Paul
Goble
Staunton, July 9 – Aleksandr Kokh, a
former Kremlin aide and advisor, says that by choosing to ally with China, Vladimir
Putin is bringing closer the day of Russia’s funeral because the country lacks
the resources to go its own way and will be forced to play by the rules however
onerous of its more powerful partner.
Kokh says that those who think
Russia can preserve its complete independence in isolation from others because
of its nuclear weapons and oil and gas reserves are wrong. And consequently, Russians need to think seriously
about what the different alliances offer will mean (news.eizvestia.com/news_politics/full/854-my-prisutstvuem-na-pohoronah-rossii-eks-soratnik-putina).
Talking about
taking on the world may play well among some domestic audiences, the analyst
concedes, but such sloganeering is really an implicit announcement that the “game
is over” because Russia is weak economically and has too small a population to
be an independent center.
Attempts at going one’s own way of
the kind Putin is pursuing will only hasten the day when Russia will simply be
a raw materials supplier for others and when it will be “impossible” for Moscow
to act independently. This is “so evident,” Kokh suggests, that it hardly needs
discussion.
Russia must become part of “some
global alliance,” whether it likes it or not. “And as a member of an alliance
[it will have to] delegate part of its sovereignty to the super-national organs
of the alliance and accept the rules of the game accepted in the alliance even
if they seem to [Russians] irrational, hypocritical or initially even harmful.”
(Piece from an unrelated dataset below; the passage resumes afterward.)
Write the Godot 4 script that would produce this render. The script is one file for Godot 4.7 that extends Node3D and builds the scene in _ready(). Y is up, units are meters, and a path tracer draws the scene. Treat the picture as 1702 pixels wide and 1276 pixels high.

At present, Moscow has only a small
choice: “either the West or China.” “If
you take a decision not to integrate with the West ... then this means you have
taken a decision to enter an alliance with China.” That is because “nature
abhors a vacuum, and the absence of one global force in a particular place
means the presence of the other.”
Moscow’s attempts to suggest that there
are “in general no other force except ourselves” is “a dangerous illusion and
self-deception,” Kokh continues. Instead, “we must decide which alliance we
want to be a member of: the West’s or the Chinese.” Kokh says he would very
much prefer Russia to ally itself with the West, but Putin has chosen the
alternative.
According to the Moscow analyst, Russian
culture and Russian identity have a chance to be preserved, after they have
been “changed and modernized” only if Russia makes “the Western choice. The Chinese choice will destroy it.”
As a result of Putin’s choice, “we
are present at the funeral of Russia. The territory remains, as does a certain
number of semi-literate metises for the servicing of pipelines. That is all our new friends and protectors
need.” But is it what Russians themselves really want, he implicitly asks.